Phillip John WEYRICH (b. 17 Feb 1844, m. 20 Dec 1870, d. 10 Jan 1906) is a second great-grandfather of mine. His obituary lauds him as the first pretzel-baker in Dayton. He had four daughters and a son… so why, I ask, are there so many confounding WEYRICHs in Dayton in this time period?

Here’s a page from the 1891-1892 Williams’ Dayton Directory. (Writing that sentence caused me to take a quick peek at bookfinder.com, the best book search engine available. The only copy of a Williams’ Dayton Directory of this era available for less than $250 has several missing pages. I guess I can resist the temptation.) (Resisting parenthetical remarks is quite another matter.) (Oh, yes, the original selling price? $4.)

Williams' Dayton Directory for 1891-92
Williams' Dayton Directory for 1891-92

Right, we have two Adams (counting the WEYRAUCH) and two Phillips, and three of them are bakers. Fortunately I can pick my direct ancestor out of this mob, because great-grandmother Bertha Elizabeth is also listed at 501 S. Warren.

This is good and useful, because Adam WEYRICH had twelve children—so says a note in the Dayton Metro Library’s online obituary index; I haven’t received a copy of the obit itself yet.
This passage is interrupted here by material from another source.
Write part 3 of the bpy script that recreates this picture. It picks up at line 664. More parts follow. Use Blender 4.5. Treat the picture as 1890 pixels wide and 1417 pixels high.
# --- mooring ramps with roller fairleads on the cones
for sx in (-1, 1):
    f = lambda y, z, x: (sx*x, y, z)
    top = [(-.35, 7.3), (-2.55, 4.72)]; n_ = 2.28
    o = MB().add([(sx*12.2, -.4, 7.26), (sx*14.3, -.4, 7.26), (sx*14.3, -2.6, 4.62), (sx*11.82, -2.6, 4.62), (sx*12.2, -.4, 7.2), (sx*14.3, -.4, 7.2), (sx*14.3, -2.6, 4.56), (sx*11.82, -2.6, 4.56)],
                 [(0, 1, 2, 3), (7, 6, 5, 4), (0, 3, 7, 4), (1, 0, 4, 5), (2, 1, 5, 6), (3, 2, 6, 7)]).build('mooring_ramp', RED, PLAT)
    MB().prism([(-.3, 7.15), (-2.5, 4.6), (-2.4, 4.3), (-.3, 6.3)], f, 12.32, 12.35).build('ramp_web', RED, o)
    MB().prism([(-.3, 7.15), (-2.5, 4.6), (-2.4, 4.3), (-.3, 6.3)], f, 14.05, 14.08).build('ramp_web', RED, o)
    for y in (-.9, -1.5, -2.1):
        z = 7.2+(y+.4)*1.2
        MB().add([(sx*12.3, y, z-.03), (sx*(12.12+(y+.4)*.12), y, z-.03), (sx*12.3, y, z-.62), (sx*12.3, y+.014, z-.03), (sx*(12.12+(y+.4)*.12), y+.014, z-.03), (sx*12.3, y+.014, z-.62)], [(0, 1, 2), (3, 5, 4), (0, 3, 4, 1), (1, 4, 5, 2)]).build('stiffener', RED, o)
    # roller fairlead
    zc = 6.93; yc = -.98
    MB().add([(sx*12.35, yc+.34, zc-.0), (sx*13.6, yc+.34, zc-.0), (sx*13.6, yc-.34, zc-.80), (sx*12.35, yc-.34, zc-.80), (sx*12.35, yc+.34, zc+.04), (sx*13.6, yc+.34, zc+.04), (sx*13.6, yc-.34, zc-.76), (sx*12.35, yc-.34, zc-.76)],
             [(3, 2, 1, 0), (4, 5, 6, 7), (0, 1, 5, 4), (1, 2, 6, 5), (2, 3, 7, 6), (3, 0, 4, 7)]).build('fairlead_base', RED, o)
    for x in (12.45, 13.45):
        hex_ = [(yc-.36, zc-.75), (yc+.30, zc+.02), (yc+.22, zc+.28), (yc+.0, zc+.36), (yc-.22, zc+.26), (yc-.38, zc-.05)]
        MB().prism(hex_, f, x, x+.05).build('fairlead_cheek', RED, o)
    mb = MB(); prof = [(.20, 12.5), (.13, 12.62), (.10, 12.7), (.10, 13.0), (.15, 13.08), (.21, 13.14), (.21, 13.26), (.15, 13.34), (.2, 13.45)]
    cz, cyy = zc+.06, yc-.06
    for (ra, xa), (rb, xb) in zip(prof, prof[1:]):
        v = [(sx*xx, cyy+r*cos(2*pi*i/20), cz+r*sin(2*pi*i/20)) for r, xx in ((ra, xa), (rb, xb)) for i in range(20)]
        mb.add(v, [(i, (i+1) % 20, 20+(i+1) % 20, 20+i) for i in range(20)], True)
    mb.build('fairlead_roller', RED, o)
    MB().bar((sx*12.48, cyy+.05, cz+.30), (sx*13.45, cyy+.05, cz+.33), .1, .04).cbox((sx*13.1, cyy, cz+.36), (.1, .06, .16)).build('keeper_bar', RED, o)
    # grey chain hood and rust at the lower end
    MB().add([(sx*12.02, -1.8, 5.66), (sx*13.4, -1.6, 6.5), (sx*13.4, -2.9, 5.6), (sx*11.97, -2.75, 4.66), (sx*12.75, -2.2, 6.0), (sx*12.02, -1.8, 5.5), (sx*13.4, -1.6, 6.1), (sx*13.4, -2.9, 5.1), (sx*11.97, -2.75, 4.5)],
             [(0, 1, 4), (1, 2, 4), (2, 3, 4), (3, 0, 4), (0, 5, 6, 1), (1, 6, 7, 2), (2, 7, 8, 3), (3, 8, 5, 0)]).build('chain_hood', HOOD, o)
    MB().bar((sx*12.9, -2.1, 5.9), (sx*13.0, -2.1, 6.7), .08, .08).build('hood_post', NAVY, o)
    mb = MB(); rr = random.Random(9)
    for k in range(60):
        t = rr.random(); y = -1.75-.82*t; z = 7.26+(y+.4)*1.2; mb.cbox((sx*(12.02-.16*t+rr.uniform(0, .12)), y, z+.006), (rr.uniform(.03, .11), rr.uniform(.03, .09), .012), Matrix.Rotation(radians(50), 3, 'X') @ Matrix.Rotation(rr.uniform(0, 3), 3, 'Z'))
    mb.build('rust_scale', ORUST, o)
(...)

Census data from 1880 and 1900 agrees. I expect this family is the source of many of the Dayton WEYRICHs of later generations. Unfortunately no two of the death certificates (via a quick lookup on familysearch.org) agrees on exactly what Adam’s wife’s name was (the two censuses agree on Barbara), but that is a mystery for another day.

The question that intrigues me: Are Adam and Phillip brothers?

Wordless Wednesday: The KELLY Siblings

The KELLY Siblings
The KELLY Siblings

TIERNEY, Margaret Theresa KELLY (1872-1911), seated third from left. Robert Emmett KELLY, standing far left. Also present: Catherine A., Ellen C., Thomas Francis, Mary, Edward Joseph, Anna S., Cecelia and Josephine KELLY. Photographed c. 1908 by unknown photographer, Union City, Indiana. Privately held by Jean Marie Diaz, [ADDRESS FOR PRIVATE USE,] Linden California. 2009.

Submitted to the 10th Edition of I Smile For the Camera at Shades of the Departed.